◆ Task instructions: Find how many lines hold the word "objects". Give only the number.
--- begin Collected material ---
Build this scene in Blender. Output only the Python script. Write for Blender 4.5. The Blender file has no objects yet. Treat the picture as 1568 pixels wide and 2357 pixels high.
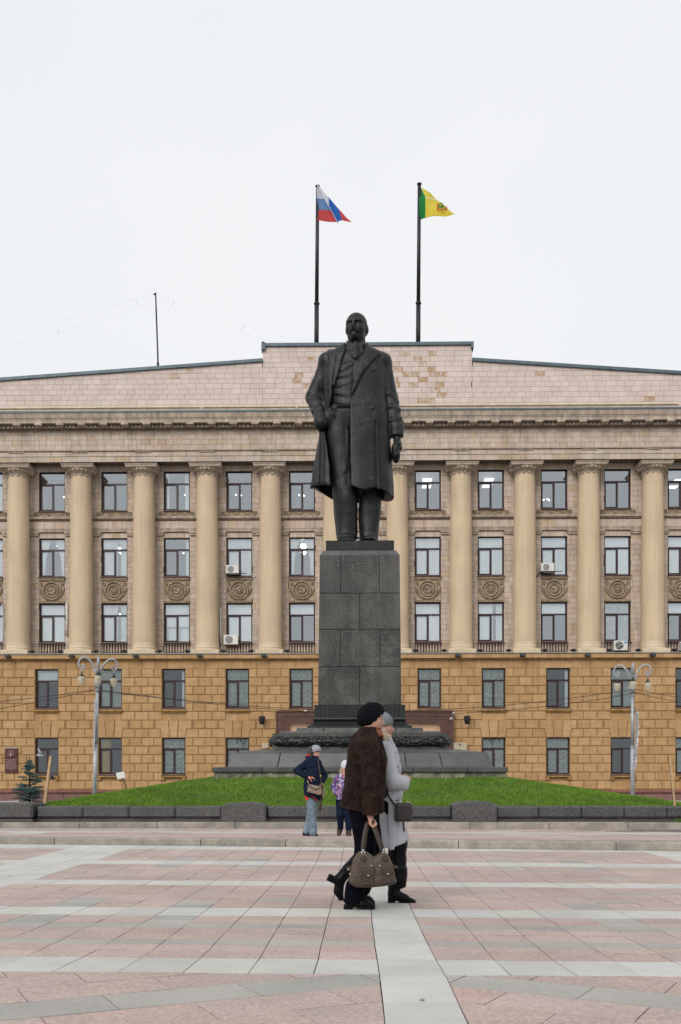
import bpy, math, random
import numpy as np
from mathutils import Matrix, Vector
random.seed(7); RNG = np.random.default_rng(7)
S = bpy.context.scene
COL = S.collection
# ---------------------------------------------------------------- camera
F = 2286.4; CX = 784.0; HY = 1818.0; CZ = 0.87; YAW = math.radians(1.0)   # focal length etc. in px of a 1568 px wide copy
cam = bpy.data.cameras.new("camera"); camo = bpy.data.objects.new("camera", cam); COL.objects.link(camo)
cam.sensor_fit = 'VERTICAL'; cam.sensor_height = 36.0; cam.sensor_width = 24.0
cam.lens = F / 2357.0 * 36.0
cam.shift_y = (HY - 2357.0 / 2) / 2357.0
cam.clip_start = 0.1; cam.clip_end = 3000
camo.location = (0, 0, CZ); camo.rotation_euler = (math.pi / 2, 0, YAW)
S.camera = camo
# ---------------------------------------------------------------- overcast sky, weak wide sun
w = bpy.data.worlds.new("World"); S.world = w; w.use_nodes = True
nt = w.node_tree; nt.nodes.clear()
out = nt.nodes.new('ShaderNodeOutputWorld')
sky = nt.nodes.new('ShaderNodeTexSky'); sky.sky_type = 'NISHITA'; sky.sun_disc = False
SUN_EL, SUN_AZ = math.radians(33), math.radians(205)      # azimuth clockwise from +Y: behind the camera, to the left
sky.sun_elevation = SUN_EL; sky.sun_rotation = SUN_AZ
sky.air_density = 1.0; sky.dust_density = 4.0
b1 = nt.nodes.new('ShaderNodeBackground'); b1.inputs[1].default_value = 0.05
b2 = nt.nodes.new('ShaderNodeBackground')                  # the cloud layer
b2.inputs[1].default_value = 0.83
tc = nt.nodes.new('ShaderNodeTexCoord'); nz = nt.nodes.new('ShaderNodeTexNoise')
nz.inputs['Scale'].default_value = 1.6; nz.inputs['Detail'].default_value = 4; nz.inputs['Roughness'].default_value = .5
cr = nt.nodes.new('ShaderNodeValToRGB')
cr.color_ramp.elements[0].position = .3; cr.color_ramp.elements[0].color = (.865, .897, .935, 1)
cr.color_ramp.elements[1].position = .75; cr.color_ramp.elements[1].color = (.955, .965, .98, 1)
nt.links.new(tc.outputs['Generated'], nz.inputs['Vector']); nt.links.new(nz.outputs[0], cr.inputs[0])
nt.links.new(cr.outputs[0], b2.inputs[0])
ad = nt.nodes.new('ShaderNodeMixShader'); ad.inputs[0].default_value = .93
nt.links.new(sky.outputs[0], b1.inputs[0]); nt.links.new(b1.outputs[0], ad.inputs[1]); nt.links.new(b2.outputs[0], ad.inputs[2])
nt.links.new(ad.outputs[0], out.inputs[0])
sl = bpy.data.lights.new("sun", 'SUN'); sl.energy = 1.5; sl.angle = math.radians(32); sl.color = (1, .97, .92)
so = bpy.data.objects.new("sun", sl); COL.objects.link(so)
sdir = Vector((math.sin(SUN_AZ) * math.cos(SUN_EL), math.cos(SUN_AZ) * math.cos(SUN_EL), math.sin(SUN_EL)))
so.rotation_euler = (-sdir).to_track_quat('-Z', 'Y').to_euler(); so.location = (-10, -20, 60)
S.view_settings.view_transform = 'Standard'; S.view_settings.look = 'None'
S.view_settings.exposure = 0.28; S.view_settings.gamma = 1; S.view_settings.use_curve_mapping = False
S.render.engine = 'CYCLES'
S.cycles.max_bounces = 6; S.cycles.diffuse_bounces = 3; S.cycles.glossy_bounces = 3; S.cycles.transparent_max_bounces = 12
S.cycles.caustics_reflective = False; S.cycles.caustics_refractive = False
S.cycles.use_denoising = True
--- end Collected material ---
◆ Written response: 3